• [SOURCE DATA]:
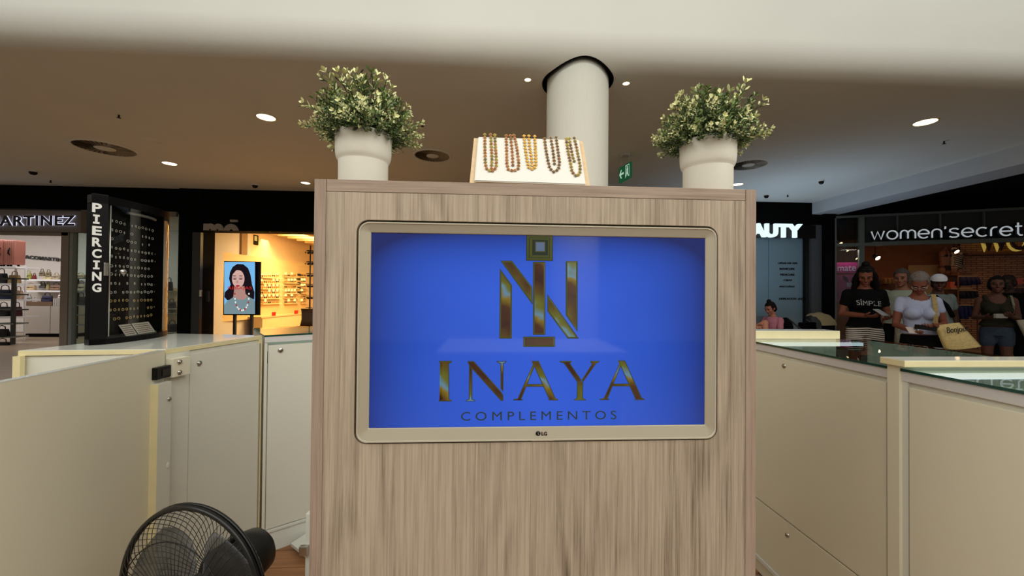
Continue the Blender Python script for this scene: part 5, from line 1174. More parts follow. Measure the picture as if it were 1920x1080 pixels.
# swimwear mannequins on a shelf
def mannequin(px, label, stripes):
    dO = DB+.35; base = WS(px, 515, dO); top = WS(px, 462, dO); h_ = top.z-base.z; k = h_/.80
    t = thing('mannequin', label, 'mannequin', base, 0, None)
    bm = nb(); prof_ = [(0, .165, .10), (.14, .175, .11), (.20, .17, .105), (.33, .125, .085), (.46, .145, .10), (.56, .155, .105), (.66, .15, .08), (.70, .06, .05), (.80, .05, .045)]
    rings = [[(rx*k*math.cos(2*PI*j/18), ry*k*math.sin(2*PI*j/18), z*k) for j in range(18)] for z, rx, ry in prof_[2:]]
    loft(bm, rings, cap1=True, cap0=True, smooth=True)
    for s in (-1, 1): tube(bm, [(s*.085*k, 0, .24*k), (s*.088*k, 0, .12*k), (s*.08*k, 0, 0)], [.088*k, .08*k, .062*k], 12); ellip(bm, (s*.065*k, -.075*k, .53*k), (.055*k, .045*k, .05*k), n=10)
    obj('body', bm, mat('mannequin_skin', (150, 104, 78), .5), t)
    m_ = mat('swim_'+('stripe' if stripes else 'black'), (18, 18, 20), .6)
    if not stripes:
        bm = nb(); rings = [[(rx*k*1.04*math.cos(2*PI*j/18), ry*k*1.04*math.sin(2*PI*j/18), z*k) for j in range(18)] for z, rx, ry in ((.20, .172, .107), (.25, .158, .10))]; loft(bm, rings, smooth=True); poly3(bm, [(-.15*k, -.105*k, .22*k), (.15*k, -.105*k, .22*k), (0, -.11*k, .10*k)], (0, -.004, 0)); obj('bikini_bottom', bm, m_, t)
        for s in (-1, 1): bm = nb(); ellip(bm, (s*.065*k, -.083*k, .53*k), (.052*k, .045*k, .042*k), n=10); tube(bm, [(s*.065*k, -.12*k, .55*k), (s*.04*k, -.06*k, .70*k)], .006, 5); tube(bm, [(s*.11*k, -.09*k, .51*k), (s*.15*k, 0, .51*k)], .006, 5); obj('bikini_cup', bm, m_, t)
    else:
        m2 = mat('swim_pale', (190, 175, 150), .6)
        bm = nb(); rings = [[(rx*k*1.04*math.cos(2*PI*j/18), ry*k*1.06*math.sin(2*PI*j/18), z*k) for j in range(18)] for z, rx, ry in ((.18, .172, .107), (.26, .15, .10), (.33, .128, .088), (.40, .134, .095), (.46, .148, .102), (.56, .16, .108), (.62, .155, .1))]; loft(bm, rings, smooth=True); obj('swimsuit', bm, m2, t)
        for i in range(7):
            z = (.60-i*.06)*k; r_ = .155*k if i in (0, 1, 2, 6) else .14*k
            bm = nb(); tube(bm, [(-r_*.95, -.05*k, z), (-r_*.5, -.104*k, z-.03*k), (0, -.125*k, z-.07*k), (r_*.5, -.104*k, z-.03*k), (r_*.95, -.05*k, z)], .011*k, 4); obj('stripe', bm, m_, t)
    return t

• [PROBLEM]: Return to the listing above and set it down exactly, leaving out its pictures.

• [ANSWER]:
Continue the Blender Python script for this scene: part 5, from line 1174. More parts follow. Measure the picture as if it were 1920x1080 pixels.
# swimwear mannequins on a shelf
def mannequin(px, label, stripes):
    dO = DB+.35; base = WS(px, 515, dO); top = WS(px, 462, dO); h_ = top.z-base.z; k = h_/.80
    t = thing('mannequin', label, 'mannequin', base, 0, None)
    bm = nb(); prof_ = [(0, .165, .10), (.14, .175, .11), (.20, .17, .105), (.33, .125, .085), (.46, .145, .10), (.56, .155, .105), (.66, .15, .08), (.70, .06, .05), (.80, .05, .045)]
    rings = [[(rx*k*math.cos(2*PI*j/18), ry*k*math.sin(2*PI*j/18), z*k) for j in range(18)] for z, rx, ry in prof_[2:]]
    loft(bm, rings, cap1=True, cap0=True, smooth=True)
    for s in (-1, 1): tube(bm, [(s*.085*k, 0, .24*k), (s*.088*k, 0, .12*k), (s*.08*k, 0, 0)], [.088*k, .08*k, .062*k], 12); ellip(bm, (s*.065*k, -.075*k, .53*k), (.055*k, .045*k, .05*k), n=10)
    obj('body', bm, mat('mannequin_skin', (150, 104, 78), .5), t)
    m_ = mat('swim_'+('stripe' if stripes else 'black'), (18, 18, 20), .6)
    if not stripes:
        bm = nb(); rings = [[(rx*k*1.04*math.cos(2*PI*j/18), ry*k*1.04*math.sin(2*PI*j/18), z*k) for j in range(18)] for z, rx, ry in ((.20, .172, .107), (.25, .158, .10))]; loft(bm, rings, smooth=True); poly3(bm, [(-.15*k, -.105*k, .22*k), (.15*k, -.105*k, .22*k), (0, -.11*k, .10*k)], (0, -.004, 0)); obj('bikini_bottom', bm, m_, t)
        for s in (-1, 1): bm = nb(); ellip(bm, (s*.065*k, -.083*k, .53*k), (.052*k, .045*k, .042*k), n=10); tube(bm, [(s*.065*k, -.12*k, .55*k), (s*.04*k, -.06*k, .70*k)], .006, 5); tube(bm, [(s*.11*k, -.09*k, .51*k), (s*.15*k, 0, .51*k)], .006, 5); obj('bikini_cup', bm, m_, t)
    else:
        m2 = mat('swim_pale', (190, 175, 150), .6)
        bm = nb(); rings = [[(rx*k*1.04*math.cos(2*PI*j/18), ry*k*1.06*math.sin(2*PI*j/18), z*k) for j in range(18)] for z, rx, ry in ((.18, .172, .107), (.26, .15, .10), (.33, .128, .088), (.40, .134, .095), (.46, .148, .102), (.56, .16, .108), (.62, .155, .1))]; loft(bm, rings, smooth=True); obj('swimsuit', bm, m2, t)
        for i in range(7):
            z = (.60-i*.06)*k; r_ = .155*k if i in (0, 1, 2, 6) else .14*k
            bm = nb(); tube(bm, [(-r_*.95, -.05*k, z), (-r_*.5, -.104*k, z-.03*k), (0, -.125*k, z-.07*k), (r_*.5, -.104*k, z-.03*k), (r_*.95, -.05*k, z)], .011*k, 4); obj('stripe', bm, m_, t)
    return t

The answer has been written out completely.